NORMAN — During Oklahoma’s suspense-filled NCAA tournament run, Bobby Shore looks for distractions to take his mind off the close games when he is not on the mound. Often a little bubble gum is enough to do the trick.

Lately, the pitcher has had plenty of reasons to look for distractions.

His Sooners (47-15) have won five of their last seven games by scoring in their final at-bat and won notched three straight by one run to squeak through the Norman Regional this past weekend.

Twice, Oklahoma needed extra innings to come out ahead.

“When I’m in the dugout doing the chart, I can’t stand it. I’m going to have a heart attack in there,” said Shore, who’s left to take notes when it’s not his turn in the starting rotation.

“I’d like to have some boat races in there. But they’re fun games when you come out on top.”

The Sooners have been able to find late-inning magic again and again in earning a trip to Charlottesville, Va., this weekend for a super regional against No. 5 national seed Virginia (50-12). Game 1 of the best-of-three series is Saturday.

It all started with three straight dramatic wins against Kansas last month. Tyler Ogle delivered a three-run double with two outs in the ninth to cap the Sooners’ four-run rally for an 8-7 win on May 22. The next night, he hit a tiebreaking three-run homer in the ninth for another

Then, in the opening game of the Big 12 tournament, the Jayhawks fell victim to another Oklahoma comeback as Cody Reine hit a game-ending two-run double in a 3-2 Sooners win.

Those heroics carried over into the postseason, with Chris Ellison and Erik Ross providing the decisive hits in the 10th inning for wins against Oral Roberts and North Carolina last weekend.

“The thing with our team is there’s not that much pressure because we know that until the last out’s been made, the game’s not over,” said third baseman Garrett Buechele, the son of former big leaguer Steve Buechele.
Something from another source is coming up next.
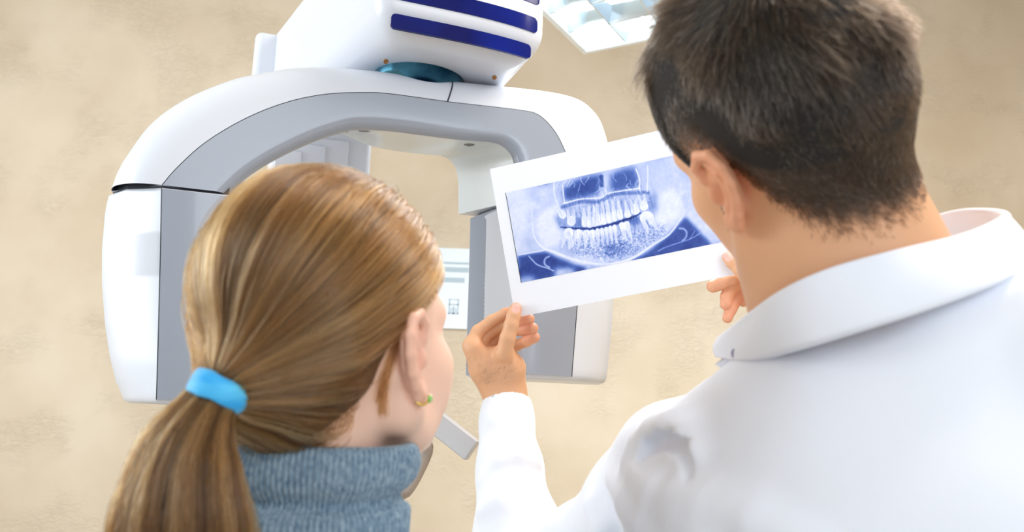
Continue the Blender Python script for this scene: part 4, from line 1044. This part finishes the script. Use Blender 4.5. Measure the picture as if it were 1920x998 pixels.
nz_ = .004*np.sin(q[:, 0]*300)*np.sin(q[:, 1]*260+q[:, 2]*210)
hm = smooth01(q[:, 2]-man_line(az)+nz_, -.006, .016)*(q[:, 2] > -.1); hm[n0:] = 0
inear = (mearR(q) < .003) | (mearL(q) < .003) | (np.linalg.norm(q-np.array([-.072, -.020, -.006]), axis=1) < .016) | (np.linalg.norm(q-np.array([.072, -.015, -.006]), axis=1) < .016); inear[n0:] = False; hm[inear] = 0
base = np.array(lin(226, 172, 132)); red = np.array(lin(238, 160, 126)); hb = np.array(lin(44, 34, 26))
bd = smooth01(q[:, 1], -.01, .03)*smooth01(-q[:, 2], .02, .06)*.18; bd[n0:] = 0
col = np.where(inear[:, None], base*.5+red*.5, base)
col[n0:] = np.array(lin(228, 174, 134))
for fg in (thumbL, thumbR):        # thumbnails
    c0 = np.array(C(*fg[0][:3])); c1 = np.array(C(*fg[1][:3])); ax = norm(c1-c0); nv = norm(-np.array([0, 1., 0])-ax*(-ax[1]))
    rel = V-(c0+ax*.001); a = rel@ax; n_ = rel@nv; s_ = rel@np.cross(ax, nv)
    nail = smooth01(1-((a/.0078)**2+(s_/.0068)**2), 0, .15)*(n_ > .0045)
    col = col*(1-nail[:, None])+np.array(lin(240, 186, 172))*nail[:, None]
for fg in (indexL, middleL, ringL, pinkyL, indexR, middleR, ringR, pinkyR):      # rosier finger tips
    dd = np.linalg.norm(V-np.array(C(*fg[0][:3])), axis=1); w_ = (1-smooth01(dd, .006, .03))[:, None]*.4
    col = col*(1-w_)+np.array(lin(228, 152, 124))*w_
col = col*(1-bd[:, None])+np.array(lin(150, 116, 96))*bd[:, None]
col = col*(1-hm[:, None]*.9)+hb*hm[:, None]*.9
set_tint(mb, col)
face_parts(MO, MR, MK, person_m)
# --- short hair
def man_cap(p):
    q = to_local(p, MO, MR); ln = man_line(azim(q)).astype('f')
    return smax(m_skull(q)-.0045*smooth01(q[:, 2]-ln, 0, .06), (ln+.012-q[:, 2])*.7, .004)
V, F = sdf_mesh(man_cap, MO-.17, MO+.17, .0035)
mh = mesh('hair', Wd(V), F, M['hair_cap_man'], person_m); mh['label'] = 'short dark brown hair'
def m_hair_sdf(q):
    w = (np.asarray(MO)+q@MR.T).astype('f'); return smin(m_skull(q), m_neck(w), .022)
def man_strands(N):
    p = roots(N, lambda az: man_line(az)-.006+rng.normal(0, .004, len(az)), m_hair_sdf, (0, -.03, .0), -.1); N = len(p)
    n = grad(m_hair_sdf, p); az = azim(p); up = p[:, 2]-man_line(az)
    crown = np.array([.008, -.065, .115])*MK; v = p-crown; v /= np.linalg.norm(v, axis=1)[:, None]+1e-9
    dn = np.array([0, -.15, -1.0]); w = smooth01(np.linalg.norm(p-crown, axis=1), .05, .11)[:, None]
    fl = v*(1-w)+dn*w
    side = smooth01(np.abs(p[:, 0]), .04, .075)[:, None]*smooth01(p[:, 1], -.07, .0)[:, None]
    fl = fl*(1-side*.5)+np.array([0, -.55, -.75])*side*.5
    # swirl noise for tousled locks
    s1 = np.sin(p[:, 0]*95+p[:, 2]*60+1)+np.sin(p[:, 1]*110-p[:, 2]*75); s2 = np.sin(p[:, 0]*120-p[:, 1]*80+2)+np.sin(p[:, 2]*130+p[:, 1]*50)
    tg = np.cross(n, fl); fl = fl+.28*s1[:, None]*tg+.16*rng.normal(size=(N, 3))
    fl = fl-n*np.einsum('ij,ij->i', fl, n)[:, None]; fl /= np.linalg.norm(fl, axis=1)[:, None]+1e-9
    top = smooth01(up, .03, .13); L = (.0065+.017*top)*(1+.15*s2)*rng.uniform(.75, 1.2, N); L *= .55+.45*smooth01(up, -.004, .03)
    lift = (.30+.22*top+.10*s2*top)*rng.uniform(.8, 1.2, N)
    K = 7; P = np.zeros((N, K, 3)); cur = p-n*.001
    for k in range(K):
        P[:, k] = cur; a = lift*(1-.75*k/(K-1)); d = fl*np.cos(a)[:, None]+n*np.sin(a)[:, None]
        cur = cur+d*(L/(K-1))[:, None]
        s = m_hair_sdf(cur.astype('f')); cur += grad(m_hair_sdf, cur)*np.clip(.0016-s, 0, .004)[:, None]
    return P, up, s1
Pm, up_, s1_ = man_strands(32000)
dk, md, lg = np.array(lin(26, 20, 16)), np.array(lin(58, 44, 32)), np.array(lin(130, 118, 106))
t = np.clip(.3+.14*s1_+rng.normal(0, .2, len(Pm)), 0, 1)[:, None]; cm = dk*(1-t)+md*t
gy = (rng.uniform(size=len(Pm)) < .05)[:, None]; cm = np.where(gy, lg, cm)
curves('hair_strands', MO+Pm@MR.T, np.linspace(1, .55, 7)[None]*.00021, cm, M['short_hair_strand'], mh)
# hair on the back of the left hand and wrist
gf = lambda p: fL(p)
hp = []
for _ in range(120):
    t_ = rng.uniform(); px = np.interp(t_, [0, .5, 1], [884, 902, 916])+rng.normal()*5+abs(rng.normal())*6; py = np.interp(t_, [0, .5, 1], [668, 690, 712]); hp.append(C(px, py, 1.12+rng.uniform(0, .03)))
for _ in range(50): hp.append(C(950+rng.normal()*12, 692+rng.normal()*10, 1.12))
hp = np.array(hp)
for _ in range(5): hp -= grad(fL, hp)*fL(hp.astype('f'))[:, None]*.9
nn = grad(fL, hp); fl = np.array([-.55, -.1, -.7])+rng.normal(size=hp.shape)*.25; fl -= nn*np.einsum('ij,ij->i', fl, nn)[:, None]; fl /= np.linalg.norm(fl, axis=1)[:, None]
Ph = np.stack([hp+(fl*.9+nn*(.5-.08*k))*.0016*k for k in range(5)], 1)
curves('wrist_hair', Ph, np.linspace(1, .4, 5)[None]*.00006, np.tile(dk, (len(Ph), 1)), M['short_hair_strand'], mb)
# --- white coat
tyaw = math.radians(-44)
tx = norm(SR-SL); tx = norm(tx-UPC*(tx@UPC)); ty = np.cross(UPC, tx)     # tx to his right, ty the way he faces
def mp(x, y, z): return MN+tx*x+ty*y+UPC*z
def seg_ridge(P, r): return f_chain([C(*x) for x in P], r, .004)
coat = [f_chain([C(1545, 758, .60), C(1615, 712, .572), C(1720, 656, .555), C(1880, 600, .570)], [.042, .046, .046, .044], .02), f_chain([C(1510, 800, .645), C(1410, 818, .675), C(1285, 885, .712)], [.050, .048, .048], .02),
        f_chain([C(1720, 745, .58), C(1840, 695, .545), SR], [.064, .064, .056], .02),
        f_ell(mp(-.005, -.01, -.22), (.17, .115, .20), np.stack([tx, ty, UPC], 1)), f_cap(mp(-.105, .01, -.17), mp(.10, .0, -.17), .088, .095),
        f_cap(mp(0, .0, -.30), mp(0, .01, -.75), .150, .185)]
fct = f_union(coat, .035)
slv = f_chain([C(1262, 872, .71), C(1205, 952, .76), C(1115, 1035, .85), C(1003, 1102, .965)], [.054, .054, .054, .060], .02)
slv2 = f_chain([C(1003, 1102, .965), C(970, 995, 1.01), C(955, 880, 1.075), C(950, 790, 1.128), C(949, 768, 1.140)], [.062, .054, .044, .037, .036], .015)
slR = f_chain([SR, ER, C(1540, 820, .93), C(1490, 690, 1.01)], [.060, .056, .044, .036], .02)
def fbase(p):
    d = smin(fct(p), slv(p), .022); d = smin(d, slR(p), .022); return smin(d, slv2(p), .02)
def on_coat(px, py):               # depth of the plain coat surface behind a photo point
    t = np.linspace(.35, 1.25, 600); p = np.stack([(px-960)/FPX*t, t, (499-py)/FPX*t], 1).astype('f')
    d = fbase(p); k = int(np.argmax(d < .0015)) if (d < .0015).any() else int(np.argmin(d)); return t[k]
def ridge(pts, r, lift): return f_chain([C(x, y, on_coat(x, y)+(lift+.35)*q) for (x, y), q in zip(pts, r)], r, .004)
folds = [ridge([(1150, 900), (1180, 945), (1215, 990), (1250, 1040)], [.003, .008, .009, .005], .35),
         ridge([(1195, 885), (1235, 925), (1285, 975), (1320, 1020)], [.003, .009, .009, .004], .4),
         ridge([(1112, 945), (1140, 985), (1165, 1030)], [.003, .008, .006], .4),
         ridge([(905, 898), (935, 866), (970, 856), (1004, 866)], [.002, .007, .007, .002], .35),
         ridge([(902, 958), (940, 934), (985, 930), (1024, 948)], [.002, .008, .008, .002], .35),
         ridge([(930, 790), (955, 800), (985, 822)], [.002, .005, .002], .35),
         ridge([(1275, 925), (1330, 950), (1420, 985), (1520, 1030)], [.002, .008, .009, .003], .55),
         ridge([(1190, 862), (1206, 836), (1230, 815), (1258, 808), (1284, 822), (1298, 852)], [.007, .010, .012, .012, .010, .004], .25)]
dent = ridge([(1208, 858), (1220, 840), (1240, 828), (1262, 828), (1282, 842), (1292, 872), (1296, 900)], [.002, .0045, .0055, .0055, .0045, .003, .001], -.55)
dent2 = f_union([ridge([(1172, 912), (1208, 960), (1245, 1005)], [.002, .006, .004], -.25), ridge([(1225, 900), (1268, 940), (1310, 985)], [.002, .006, .003], -.25), ridge([(912, 918), (945, 896), (985, 890)], [.002, .005, .002], -.3)], .002)
cuffcut = C(949, 752, 1.147); cuffdir = norm(C(949, 735, 1.155)-C(951, 800, 1.125))
def fcoat(p):
    d = fbase(p)
    for g in folds: d = smin(d, g(p), .024)
    d = smax(d, -dent(p), .007)
    w = .0016*np.sin(p[:, 0]*42+p[:, 2]*26+2*np.sin(p[:, 2]*21))*np.sin(p[:, 2]*31-p[:, 0]*17+p[:, 1]*23)
    d = d+w
    arm_ = f_fore(p)
    d = smax(d, -arm_, .003)
    return smax(d, ((p-cuffcut.astype('f'))@cuffdir.astype('f')), .003)
f_fore_ = f_chain([C(949, 715, 1.163), C(950, 768, 1.140), C(951, 790, 1.128)], [.0272, .0272, .020], .01)
neckhole = f_chain([C(1560, 470, .596), MN, C(1620, 590, .60)], [.060, .066, .064], .01)
def f_fore(p): return np.minimum(f_fore_(p), neckhole(p))
bb = np.array([mp(a, b_, c) for a in (-.2, .2) for b_ in (-.2, .21) for c in (-.95, .02)]+[SR+.08, ER+[.08, .07, -.08], EL-.09, C(949, 740, 1.18), C(880, 900, 1.0)])
V, F = sdf_mesh(fcoat, bb.min(0), bb.max(0), .0042)
ct = mesh('coat', Wd(V), F, M['coat'], person_m); ct['label'] = 'white medical coat with long sleeves'
# --- collar
rimp = [(1345, 638, .660), (1398, 597, .598), (1465, 551, .545), (1555, 511, .520), (1680, 477, .512), (1800, 449, .528), (1868, 424, .560), (1893, 406, .598), (1862, 399, .640), (1800, 401, .668), (1740, 420, .684), (1660, 470, .70), (1560, 540, .712), (1470, 600, .712)]
lowp = [(1350, 668, .655), (1408, 676, .590), (1488, 656, .534), (1590, 626, .508), (1720, 585, .494), (1850, 538, .500), (1910, 500, .535), (1925, 470, .590), (1900, 460, .650), (1830, 470, .690), (1750, 490, .70), (1670, 540, .72), (1570, 610, .73), (1480, 660, .73)]
NC = 160
rimc, lowc = catmull(np.array([C(*x) for x in rimp]), NC), catmull(np.array([C(*x) for x in lowp]), NC)
axn = MN
cen = rimc.mean(0)
rows = []
inw = rimc-(C(1620, 500, .61)); inw -= UPC*(inw@UPC)[:, None]; inw /= np.linalg.norm(inw, axis=1)[:, None]
endf = np.sin(np.linspace(0, 1, NC)*math.pi)**.35
for t in np.linspace(1, 0, 8): rows.append(rimc-inw*(.0045+.004*t)+(lowc-rimc)*t*.72-inw*.003*t)
for a in np.linspace(0, math.pi, 7): rows.append(rimc-inw*.00225*(1+math.cos(a))+UPC*.0022*math.sin(a))
for t in np.linspace(0, 1, 14)[1:]:
    rows.append(rimc+(lowc-rimc)*t+inw*(.004*math.sin(t*math.pi*.6)+.0008*np.sin(np.linspace(0, 40, NC)+t*4))[:, None])
rows.append(lowc-inw*.0015+UPC*.0); rows.append(lowc-inw*.003+(rimc-lowc)*.12)
V = np.vstack([Wd(r) for r in rows])
co = mesh('collar', V, [tuple(x) for x in grid_faces(len(rows), NC)], M['coat'], ct); co['label'] = 'turned-down white coat collar'
s_ = co.modifiers.new('cloth', 'SOLIDIFY'); s_.thickness = .0012
# lapel point under the collar and its button
def flap(pts, name, th=.004):
    P = np.array([C(*x) for x in pts]); n = norm(np.cross(P[1]-P[0], P[2]-P[0])); n *= np.sign(n[1])
    c = P.mean(0); loopd = [P, P+n*th]; V = np.vstack(loopd); k = len(P)
    F = [tuple(range(k)), tuple(range(2*k-1, k-1, -1))]+[(i, (i+1) % k, (i+1) % k+k, i+k) for i in range(k)]
    o = mesh(name, Wd(V), F, M['coat'], ct); bevel(o, .0015, 2); return o
flap([(1350, 690, .655), (1374, 668, .650), (1420, 650, .610), (1460, 690, .600), (1420, 722, .628), (1382, 700, .648)], 'collar_stand')
bc = C(1383, 663, .610); V, F = disc(Wd(bc), -FW*1.0+RC*-.6, .0048, .0022); mesh('button', V, F, M['button'], ct)
mfloor = -Wd(MN)[2]
legs(person_m, mp, -.70, mfloor, .105, M['trousers'], None, None)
“That’s something that we’ve established throughout the year for our team, the fact that until the game’s over we still have a chance to win the game.”

It’s hardly how sixth-year coach Sunny Golloway would draw up the victories for his team.

“I think the players like the late-inning drama. I don’t think the coaching staff likes it at all. But I do like the toughness,” Golloway said. “Our program is built on mental toughness. We talk about it. We have a definition: Learning to be comfortable in an uncomfortable situation. … There was nothing comfortable about this weekend.”

The Sooners have arrived in the super regionals for just the second time since the NCAA tournament format was changed in 1999 in a season that started with some uncertainty.

Golloway lost six players to the first nine rounds of last year’s Major League Baseball draft, and three others who were picked later on. Among those who moved on were the club’s two top starting pitchers and five everyday starters.

For many of Oklahoma’s current regulars, the late-inning dramatics are the only way they’ve experienced postseason success.

“It’s a great feeling to know that you can come from behind, being down in the ninth inning or the eighth inning or whenever,” Reine said. “It’s good to know that you can count on the guy behind you to come through.”

After winning 20 of their past 24 games, Golloway said the Sooners are brimming with confidence and the “expectations are to get to Omaha, and to not just get to Omaha but to win in Omaha” at the College World Series.

“We don’t quit whether we’re down or it’s a one-run game. We just keep playing until the end,” said Zach Neal, who is expected to start Game 2 on Sunday at Virginia. “That shows a lot about our team and our players and the group of guys that we are. We feel good about the wins this weekend. They were all good games. We’re just going to keep pushing.

“Our goal is Omaha, so we’ve got one more weekend.”